Indeed this might happen at some levels of the game, but in chess it's not visible at the level of recent world no. 1s quitting and citing AI as a principal reason. Chess's watershed moment was in 1997, but the top players of that year all kept going for some time afterwards.
Chess may not be a reliable comparison here. Top players there can continue for a long time because they can bulk out their tournament scores with easy draws. Go players can't. Most lucrative chess tournaments are invitation events with the RSVPs going to chess players. The go equivalent is veteran's tournaments which feature very few games (e.g. the recent Yongzi cup with just four players, so two games max.) and so not much in the way of game fees. In normal go tournaments they have to work their way up through preliminaries armed with an industrial strength fly swatter to skelp the teeming brats away.

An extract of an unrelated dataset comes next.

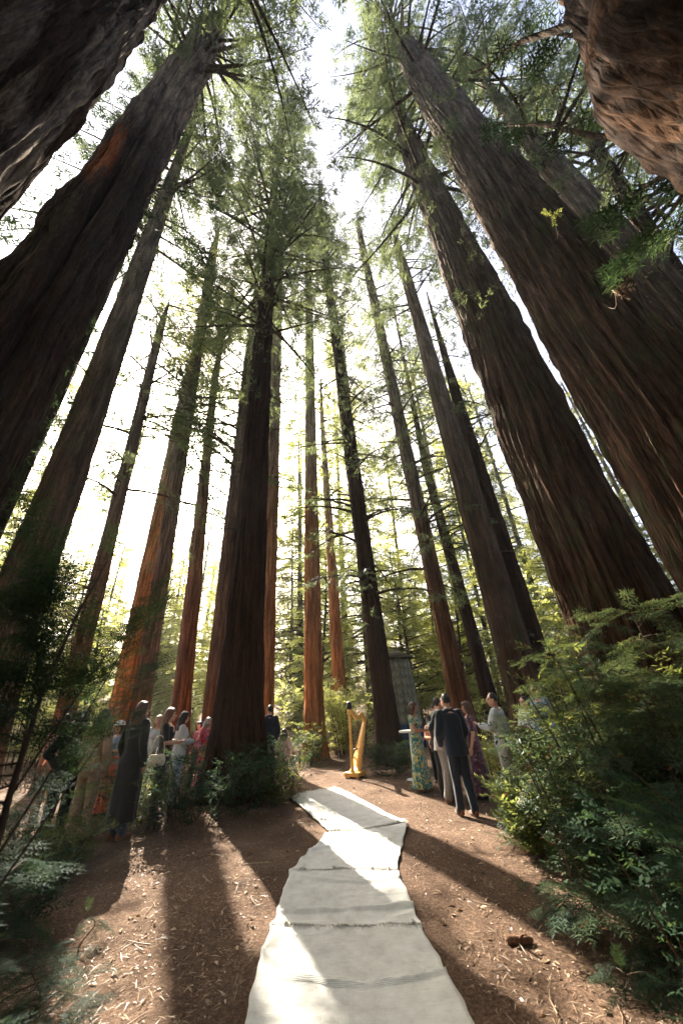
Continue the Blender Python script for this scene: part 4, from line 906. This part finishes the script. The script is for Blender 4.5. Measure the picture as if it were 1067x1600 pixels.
for k, c in dict(black=(.008, .008, .009), navy=(.012, .018, .032), charcoal=(.02, .02, .022), beige=(.36, .25, .17), denim=(.20, .27, .38), pale_grey=(.48, .48, .46), suit_grey=(.28, .25, .22), light_jeans=(.38, .45, .52), blush=(.62, .32, .24), peach=(.72, .36, .22), pink=(.72, .42, .40), white_shirt=(.74, .74, .72), pale_shirt=(.58, .61, .62), coral=(.62, .16, .09), dark_jeans=(.035, .05, .085), brown_leather=(.20, .075, .035), black_leather=(.015, .013, .012), ivory_leather=(.70, .58, .42)).items(): M[k] = cloth(k, c)
M['floral_green'] = cloth('floral_green', (.10, .24, .20), [(.015, .11, .13), (.03, .17, .16), (.42, .50, .40), (.55, .58, .34), (.50, .42, .12)], kind='floral')
M['floral_plum'] = cloth('floral_plum', (.05, .03, .05), [(.02, .015, .03), (.06, .03, .05), (.16, .08, .13), (.30, .20, .26), (.10, .03, .05)], kind='floral')
M['scarf'] = cloth('scarf', (.55, .10, .13), [(.10, .14, .40), (.62, .30, .36), (.65, .06, .06), (.70, .55, .55), (.55, .05, .08)], kind='floral')
M['red_print'] = cloth('red_print', (.24, .05, .05), [(.12, .02, .03), (.2, .05, .05), (.3, .1, .08), (.35, .2, .18), (.10, .04, .05)], kind='floral')
TMP = []
class Blob:
    def __init__(s): s.a = Acc()
    def ell(s, c, r, n=12):
        th = np.linspace(0, math.pi, 9); lathe(s.a, [(max(math.sin(t), .02), -math.cos(t)) for t in th], n=n, cap=True)
        s.a.V[-1] = s.a.V[-1]*np.array(r)+np.array(c)
    def cap(s, p0, r0, p1, r1, fy=1.0):
        p0 = np.array(p0, float); p1 = np.array(p1, float); v = p1-p0; L = np.linalg.norm(v)+1e-6; d = v/L
        P = [p0-d*r0*.95, p0-d*r0*.6, p0, p0+v*.33, p0+v*.66, p1, p1+d*r1*.6, p1+d*r1*.95]; R = [r0*.3, r0*.8, r0, r0+(r1-r0)*.33, r0+(r1-r0)*.66, r1, r1*.8, r1*.3]
        tube(s.a, P, np.array(R), 10)
    def loft(s, rings, n=28, folds=0, famp=0.0, ph=0.0):        # rings: (z, rx, ry, cx, cy)
        th = np.arange(n)*2*math.pi/n; V = []; zs = [r[0] for r in rings]; zmin, zmax = min(zs), max(zs)
        rings = [(rings[0][0], .002, .002, rings[0][3], rings[0][4])]+list(rings)+[(rings[-1][0], .002, .002, rings[-1][3], rings[-1][4])]
        for z, rx, ry, cx, cy_ in rings:
            k = 1+famp*(1-(z-zmin)/(zmax-zmin+1e-6))*np.sin(folds*th+ph+3*z) if folds else 1.0
            V.append(np.stack([cx+rx*k*np.cos(th), cy_+ry*k*np.sin(th), np.full(n, z)], -1))
        i = np.arange(len(rings)-1)[:, None]*n; j = np.arange(n)[None]; j2 = (j+1) % n
        s.a.add(np.concatenate(V), np.stack([i+j, i+j2, i+n+j2, i+n+j], -1).reshape(-1, 4))
    def build(s, name, mat, parent, voxel=.012, sm=4, dec=.25, rough=0.0, seed=1, fq=55):
        me = s.a.mesh(name); ob = bpy.data.objects.new('tmp', me); COL.objects.link(ob)
        r = ob.modifiers.new('r', 'REMESH'); r.mode = 'VOXEL'; r.voxel_size = voxel
        q = ob.modifiers.new('s', 'SMOOTH'); q.iterations = sm; q.factor = .5
        if dec < 1: d = ob.modifiers.new('d', 'DECIMATE'); d.ratio = dec
        dg = bpy.context.evaluated_depsgraph_get(); m2 = bpy.data.meshes.new_from_object(ob.evaluated_get(dg)); m2.name = name
        bpy.data.objects.remove(ob)
        if rough:
            co = np.empty(len(m2.vertices)*3, np.float32); m2.vertices.foreach_get('co', co); co = co.reshape(-1, 3); nn = np.empty_like(co); m2.vertices.foreach_get('normal', nn.ravel())
            co += norm(nn.reshape(-1, 3))*(rough*(vnoise(co[:, 0]*fq+200, co[:, 2]*fq*.13+50, seed)-.5)+rough*(vnoise(co[:, 1]*fq+200, co[:, 2]*fq*.15+50, seed+1)-.5))[:, None]; m2.vertices.foreach_set('co', co.ravel())
        m2.materials.clear(); return link(name, m2, mat, parent, smooth=True)
def rotz(p, a, c):
    p = np.array(p, float); c = np.array(c, float); v = p-c; ca, sa = math.cos(a), math.sin(a); return c+np.array([v[0]*ca-v[1]*sa, v[0]*sa+v[1]*ca, v[2]])
ARM = ((.07, -.03, -.28), (.05, .06, -.53))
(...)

Yi Se-tol is at an age now where he is on the cusp of being a veteran. In Korea, in particular, veterans have already been squeezed out of tournaments almost completely (viz. Yi Ch'ang-ho and Yu Ch'ang-hyeok. I imagine they all sit there in dread as they see hordes of young players coming up behind them, only now they are armed with the latest AI research.
The older players can do the research as well, of course, but what you lose as you get older is not brain power or knowledge - indeed you can even feel you are improving in that regard. What you lose is mental energy.
So, even without knowing what's going through Yi Se-tol's mind, I can easily imagine he sees a bleak future even without AI to rub salt in the wounds. And I'm afraid I have to tell him it only gets worse, as the bits start dropping off...
On the other hand, I was Scottish dancing last week with a 90-year-old lady. It's pretty vigorous, balls-of the-feet stuff, three hours at a time. She told me the only trouble was getting out of the bed in the mornings. I recognised the sentiment. In the evenings you get to meet real humans with real names, not bots, and that's enough to warm the cockles of your cold, cold heart.